Ve bu 1000’er okulu kendi kategorilerinde ‘en kötü’ olmaktan kurtaracak bazı özel girişimleri, özel muameleleri mesela 4 yıllığına devreye alabilir. Örneğin daha iyi öğretmenleri ve daha iyi rehberlik uzmanlarını buralara yollayabilir. Türkiye’nin Milli Eğitim Bakanlığı, toplamda 3 bin okulu mikroskop altına alıp onları birkaç yılda en kötü olmaktan kurtarabilir.
Bu uygulamanın her yıl yapıldığını düşünün, 4 yılda toplam 12 bin okuldan söz ediyor oluruz. Ve sadece 4 yıl içinde Türkiye’nin eğitim kalitesinin belirgin biçimde arttığını görebiliriz. Şimdiden söyleyebilirim: Bundan 4 yıl sonra yapılacak üniversite sınavında sonuçlar çan eğrisine daha fazla benzemeye başlayacaktır. Yani çoğunluk sınavdaki soruların yüzde 40-60 arasına doğru cevap vermeye başlayacak, sıfıra yakın doğru cevap verenlerin oranı azalacaktır.
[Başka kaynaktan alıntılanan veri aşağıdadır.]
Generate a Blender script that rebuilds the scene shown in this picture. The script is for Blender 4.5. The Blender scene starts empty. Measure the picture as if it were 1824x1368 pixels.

Mesele sadece tek tek okulları kurtarma meselesi de değil. Bu yolla ve kurulacak uygun teşvik mekanizmalarıyla öğretmenlerimizin kalitesini yükseltmek ve onları işlerini daha da iyi yapmaları için motive etmek de mümkün olabilir.
Çünkü bir eğitim sistemi esas olarak öğretmen demektir. Bizim bütün yatırımımızı öğretmenlerimize yapmamız, onları mesleklerinde daha yetkin, daha iyi hale gelmeleri için hiç durmadan teşvik etmemiz gerekir.
Eğitim kalitemiz yükselmedikçe başka hiçbir şeyimiz kalıcı olarak iyiye gidemez.